What is needed: Exactly repeat the lines starting at the one that holds "2.4, M_gshade, .0042)" and ending at the one that holds "381)], 2.6, M_gshade, .0042)". Both end lines count; leave out everything else.

---- Data to process

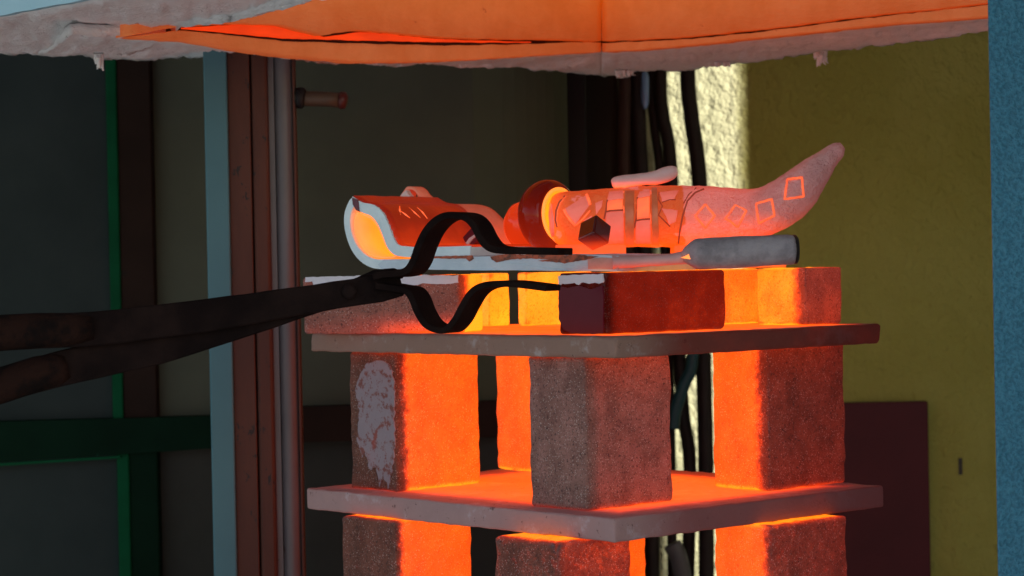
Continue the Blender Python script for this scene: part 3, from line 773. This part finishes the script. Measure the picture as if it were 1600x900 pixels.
prism([on_s(x, y, .251) for x, y in [(612, 336), (619, 317), (628, 303), (634, 297), (638, 304), (645, 311), (655, 317), (662, 336)]], SG*.012, 'tip_inner_face', M_tipl, ar)
dl = thing('dark_glazed_shard', on_s(733, 384, .30), 'small purplish dark glazed shard seen through the upper loop of the tongs', 'shard')
prism([on_s(x, y, .20) for x, y in [(720, 383), (724, 370), (735, 358), (744, 352), (750, 362), (746, 374), (738, 386)]], SG*.02, 'glazed_edge', M_lap, dl)
prism([on_s(x, y, .196) for x, y in [(727, 380), (733, 372), (745, 364), (746, 367), (736, 375), (730, 383)]], SG*.004, 'pale_chip', M_cut, dl)

# red glazed bowls
n = N('red_bowl_glaze'); f1 = n.noise(9, 3, .5); n.base((.04, .001, .001), .08, .22)
zd = n.dot(n.geo.outputs['Position'], (0, 0, 1))
n.heat(n.math('ADD', n.step(zd, ZT+.03, ZT+.15, .42, .25), n.math('MULTIPLY', n.math('SUBTRACT', f1, .5), .12)), 1); M_bowl = n.m
n = N('red_bowl_hot'); n.base((.25, .02, .008), .15, .6); n.heat(.50, 1); M_bowl2 = n.m
n = N('yellow_hot_rim'); n.base((.6, .4, .25), .7, .2); n.heat(.88, 1); M_rim = n.m
bc_ = P(856, 337, 3.90); ax = Vector((.76, -.65, .03)).normalized()
bw = thing('red_bowl', bc_, 'dark red glazed round bowl on edge around the neck of the long sculpture', 'bowl')
rb = .0615
prof = [(.012, -.038), (.030, -.036), (.046, -.029), (.056, -.018), (.0605, -.006), (rb, .004), (.060, .013), (.056, .020), (.050, .0245), (.0465, .025)]
lathe([(r, s) for r, s in prof]+[(.044, .022), (.042, .010), (.030, .0), (.010, -.004)], bc_, ax, 'bowl_shell', M_bowl, bw, 56)
lathe([(.0440, .014), (.0465, .0255), (.0470, .0270), (.0450, .0282), (.041, .0285), (.040, .014)], bc_, ax, 'glowing_rim', M_rim, bw, 56)
b2c = P(822, 352, 4.0)
bo = thing('red_bowl', b2c, 'smaller brighter red bowl peeping out behind the dark red one', 'bowl')
lathe([(.010, -.03), (.030, -.027), (.040, -.015), (.043, 0), (.041, .014), (.034, .022), (.03, .02), (.01, .0)], b2c, ax, 'bowl_shell', M_bowl2, bo, 40)

# long fish-like sculpture with upturned tail
FD = 3.88; MPP = FD/F
sp = spline([(858, 342, 24), (862, 342, 33), (870, 342, 39), (884, 342, 42.5), (905, 342, 44), (960, 340, 46), (1020, 338, 48), (1060, 338, 47.5), (1110, 337, 46), (1160, 335, 40.5), (1195, 330, 38), (1222, 317, 37), (1245, 299, 34.5), (1264, 279, 29), (1282, 260, 22), (1298, 244, 16), (1310, 233, 12), (1316, 228, 7)], 6)
n = N('fish_clay'); f1 = n.noise(20, 5, .6); f2 = n.noise(150, 4, .65); f3 = n.noise(45, 4, .7)
px_ = n.dot(n.geo.outputs['Position'], (1, 0, 0)); zd = n.dot(n.geo.outputs['Position'], (0, 0, 1))
fx0, fx1 = P(850, 340, FD).x, P(1320, 340, FD).x
tx = n.math('ADD', px_, n.math('MULTIPLY', n.math('SUBTRACT', n.noise(26, 3, .5), .5), .035))
tm = n.math('MULTIPLY', n.step(tx, P(861, 340, FD).x, P(864, 340, FD).x), n.step(tx, P(1062, 340, FD).x, P(1066, 340, FD).x, 1, 0))
tm = n.math('MULTIPLY', tm, n.step(n.noise(21, 3, .5), .60, .63, 1, .15))
n.base(n.mix(tm, n.mix(n.step(f1, .35, .65), (.62, .50, .48), (.70, .58, .56)), (.40, .23, .075)), n.math('SUBTRACT', .75, n.math('MULTIPLY', tm, .35)), .3)
hb_ = n.step(zd, ZT+.035, ZT+.11, .65, .47)
hx = n.step(px_, fx0+.30, fx1-.02, 0, .20); hl = n.step(px_, fx0-.005, fx0+.05, .22, 0)
lowt = n.math('MULTIPLY', n.step(px_, fx0+.30, fx0+.40, 0, 1), n.step(f3, .45, .62, 0, .12))
h = n.math('SUBTRACT', n.math('ADD', hb_, hl), hx); h = n.math('ADD', h, n.math('MULTIPLY', n.math('SUBTRACT', f1, .5), .12))
n.heat(h, 1); n.bump(n.math('ADD', f2, n.math('MULTIPLY', f3, 1.4)), 1.0, .007); M_fish = n.m
M_bare = m_clay('pink_bare_clay', (.52, .32, .28), (.60, .40, .36), ZT+.035, ZT+.11, .62, .50, .75)
n = N('tan_glaze'); f1 = n.noise(30, 4, .6); f2 = n.noise(26, 4, .65)
n.base(n.mix(n.step(f1, .35, .65), (.34, .19, .075), (.42, .25, .10)), .35, .5)
zd = n.dot(n.geo.outputs['Position'], (0, 0, 1))
n.heat(n.math('ADD', n.step(zd, ZT+.035, ZT+.09, .60, .40), n.math('MULTIPLY', n.math('SUBTRACT', f1, .5), .1)), 1); n.bump(f1, .2, .002); M_tan = n.m
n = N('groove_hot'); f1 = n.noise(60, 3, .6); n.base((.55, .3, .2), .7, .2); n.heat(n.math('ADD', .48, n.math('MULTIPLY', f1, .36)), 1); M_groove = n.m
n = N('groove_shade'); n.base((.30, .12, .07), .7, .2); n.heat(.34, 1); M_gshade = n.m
fish = thing('fish_sculpture', P(1040, 386, FD), 'long pink-hot clay fish sculpture with raised tail, diamond marks and tan glazed bands', 'sculpture')
def fish_c(x, y):
    best = min(sp, key=lambda s: (s[0]-x)**2+(s[1]-y)**2-.25*0)
    # perpendicular distance to the nearest stretch of the spine
    bd = None
    for a, b in zip(sp, sp[1:]):
        vx, vy = b[0]-a[0], b[1]-a[1]; L = vx*vx+vy*vy
        t = max(0, min(1, ((x-a[0])*vx+(y-a[1])*vy)/L)) if L else 0
        d = math.hypot(x-a[0]-vx*t, y-a[1]-vy*t); r = a[2]+(b[2]-a[2])*t
        if bd is None or d < bd[0]: bd = (d, r)
    return bd
def fish_surf(x, y, off):
    d, r = fish_c(x, y)
    s = math.sqrt(max(r*r-d*d, 0))*MPP
    return P(x, y, FD-s-off)
fpts = [P(x, y, FD) for x, y, r in sp]; frad = [r*MPP for x, y, r in sp]
tube(fpts, frad, 'fish_body', M_fish, fish, 72, .0022)
def fish_patch(name, quad, off, mat, nu=8, nv=8, wob=0, deep=.004):
    a, b, c, d = [Vector((*q, 0)) for q in quad]; f, k = [], []
    for i in range(nu+1):
        r1, r2 = [], []
        for j in range(nv+1):
            q = a.lerp(b, j/nv).lerp(d.lerp(c, j/nv), i/nu)
            if wob and (i in (0, nu) or j in (0, nv)):
                q = q+noise.noise_vector(q*.09)*wob
            r1.append(fish_surf(q.x, q.y, off)); r2.append(fish_surf(q.x, q.y, -deep))
        f.append(r1); k.append(r2)
    return grid_solid(f, k, name, mat, fish)
def fish_line(name, pts, wpx, mat, off=.0006):
    """carved line: a low ribbon following the surface"""
    pts = [Vector((*p, 0)) for p in pts]; L, Rr = [], []
    n_ = len(pts); f = [[], [], []]; b = [[], [], []]
    for i, p in enumerate(pts):
        t = (pts[min(i+1, n_-1)]-pts[max(i-1, 0)]).normalized(); s = Vector((-t.y, t.x, 0))
        for k, w_ in enumerate((-1, 0, 1)):
            q = p+s*w_*wpx/2
            f[k].append(fish_surf(q.x, q.y, off if k == 1 else off*.7)); b[k].append(fish_surf(q.x, q.y, -.003))
    return grid_solid(f, b, name, mat, fish)
def diamond(pts):
    vs = []
    loop = dense([Vector((*p, 0)) for p in pts], 2.5); loop.append(loop[0])
    fish_line('carved_diamond', [(v.x+noise.noise(v*.3)*.7, v.y+noise.noise(v*.3+Vector((5, 5, 5)))*.7) for v in loop], 3.3, M_groove, .0020)
diamond([(1102, 319), (1117, 337), (1102, 356), (1086, 337)])
diamond([(1149, 320), (1166, 329), (1153, 355), (1134, 341)])
diamond([(1181, 318), (1206, 311), (1210, 337), (1186, 349)])
diamond([(1230, 280), (1253, 277), (1256, 307), (1226, 311)])
# tan glazed bands and windows
fish_patch('bare_patch', [(881, 327), (917, 304), (922, 319), (899, 352)], .0026, M_bare, 10, 10, .5)
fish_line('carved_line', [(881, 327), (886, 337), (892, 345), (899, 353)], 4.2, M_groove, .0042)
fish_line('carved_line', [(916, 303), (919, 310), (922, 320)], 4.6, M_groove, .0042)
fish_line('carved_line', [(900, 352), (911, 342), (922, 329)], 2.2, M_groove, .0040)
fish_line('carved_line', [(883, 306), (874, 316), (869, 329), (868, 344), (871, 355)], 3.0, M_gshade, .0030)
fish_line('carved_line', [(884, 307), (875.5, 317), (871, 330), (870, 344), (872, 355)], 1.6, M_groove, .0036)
fish_patch('bare_patch', [(930, 317), (942, 313), (941, 322), (931, 336)], .0026, M_bare, 6, 6, 1.5)
fish_patch('bare_patch', [(911, 345), (924, 337), (930, 345), (916, 352)], .0026, M_bare, 6, 6, 1.5)
fish_patch('bare_patch', [(857, 330), (864, 318), (866, 368), (858, 374)], .0026, M_bare, 6, 6, 2)
for x0, x1, yt, yb, ye in ((946, 974, 308, 328, 381), (993, 1016, 304, 342, 381)):
    fish_patch('bare_panel', [(x0, yb+2), (x1, yb), (x1+1, ye), (x0, ye)], .0022, M_bare, 8, 8, .5)
    fish_patch('bare_panel', [(x0+6, 299), (x1, 297.5), (x1, yt+2), (x0+2, yt+6)], .0022, M_bare, 6, 8, .6)
    fish_patch('hot_window', [(x0+3, yt+6), (x1-1, yt+3), (x1-1, yb-1), (x0+2, yb+1)], .0026, M_groove, 8, 8, .4)
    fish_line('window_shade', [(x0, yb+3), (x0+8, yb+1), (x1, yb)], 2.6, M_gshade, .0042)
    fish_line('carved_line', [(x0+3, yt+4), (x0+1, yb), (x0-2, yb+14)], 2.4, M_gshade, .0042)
    fish_line('carved_line', [(x1+.5, 299), (x1+.5, yb), (x1+2, ye)], 2.0, M_groove, .0040)
fish_patch('raised_strap', [(976, 297.5), (991, 297), (991, 383), (977, 383)], .0042, M_tan, 16, 6, 1.0)
fish_patch('raised_strap', [(1018, 293), (1027, 293), (1030, 384), (1019, 384)], .0042, M_tan, 16, 6, 1.0)
fish_patch('bare_patch', [(1030, 300), (1062, 297), (1054, 311), (1034, 315)], .0026, M_bare, 6, 8, 1.6)
fish_patch('bare_patch', [(1034, 326), (1060, 328), (1056, 345), (1046, 353)], .0026, M_bare, 8, 8, 2.5)
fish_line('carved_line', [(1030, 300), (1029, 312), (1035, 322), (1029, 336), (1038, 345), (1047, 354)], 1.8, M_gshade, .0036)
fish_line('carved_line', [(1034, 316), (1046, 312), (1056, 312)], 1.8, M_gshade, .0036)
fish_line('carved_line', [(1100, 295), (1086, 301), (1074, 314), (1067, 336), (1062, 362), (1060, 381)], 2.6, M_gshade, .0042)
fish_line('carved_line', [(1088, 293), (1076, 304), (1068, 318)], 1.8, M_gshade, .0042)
# knob lying along the back
M_knob = m_clay('pink_clay', (.64, .52, .50), (.70, .58, .56), P(960, 297, FD).z, P(960, 276, FD).z, .82, .24, .7)
kp = spline([(956, 287, 5), (960, 286, 9), (972, 284, 10), (990, 281.5, 9.5), (1008, 279.5, 9.5), (1026, 277.5, 11), (1040, 273, 12), (1052, 268.5, 10), (1058, 267, 6)], 4)
tube([P(x, y, FD) for x, y, r in kp], [r*MPP for x, y, r in kp], 'clay_fin', M_knob, fish, 20, .0008)
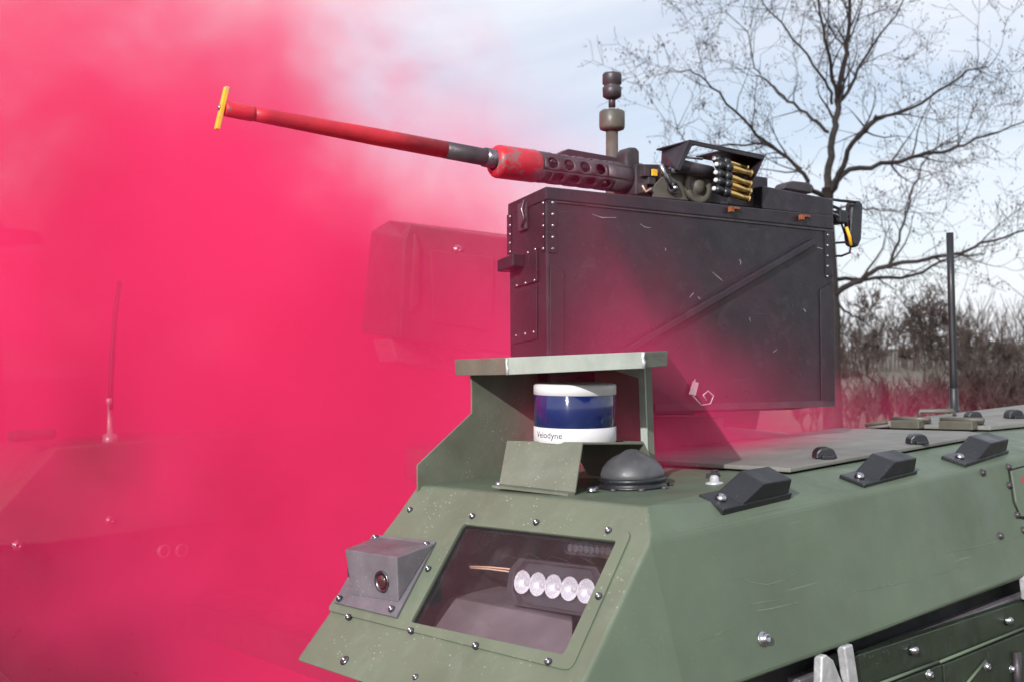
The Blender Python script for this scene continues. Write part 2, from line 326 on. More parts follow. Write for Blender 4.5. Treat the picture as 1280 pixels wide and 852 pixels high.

--------

Full solution:
    fish_line('carved_line', [(x0+3, yt+4), (x0+1, yb), (x0-2, yb+14)], 2.4, M_gshade, .0042)
    fish_line('carved_line', [(x1+.5, 299), (x1+.5, yb), (x1+2, ye)], 2.0, M_groove, .0040)
fish_patch('raised_strap', [(976, 297.5), (991, 297), (991, 383), (977, 383)], .0042, M_tan, 16, 6, 1.0)
fish_patch('raised_strap', [(1018, 293), (1027, 293), (1030, 384), (1019, 384)], .0042, M_tan, 16, 6, 1.0)
fish_patch('bare_patch', [(1030, 300), (1062, 297), (1054, 311), (1034, 315)], .0026, M_bare, 6, 8, 1.6)
fish_patch('bare_patch', [(1034, 326), (1060, 328), (1056, 345), (1046, 353)], .0026, M_bare, 8, 8, 2.5)
fish_line('carved_line', [(1030, 300), (1029, 312), (1035, 322), (1029, 336), (1038, 345), (1047, 354)], 1.8, M_gshade, .0036)
fish_line('carved_line', [(1034, 316), (1046, 312), (1056, 312)], 1.8, M_gshade, .0036)
fish_line('carved_line', [(1100, 295), (1086, 301), (1074, 314), (1067, 336), (1062, 362), (1060, 381)], 2.6, M_gshade, .0042)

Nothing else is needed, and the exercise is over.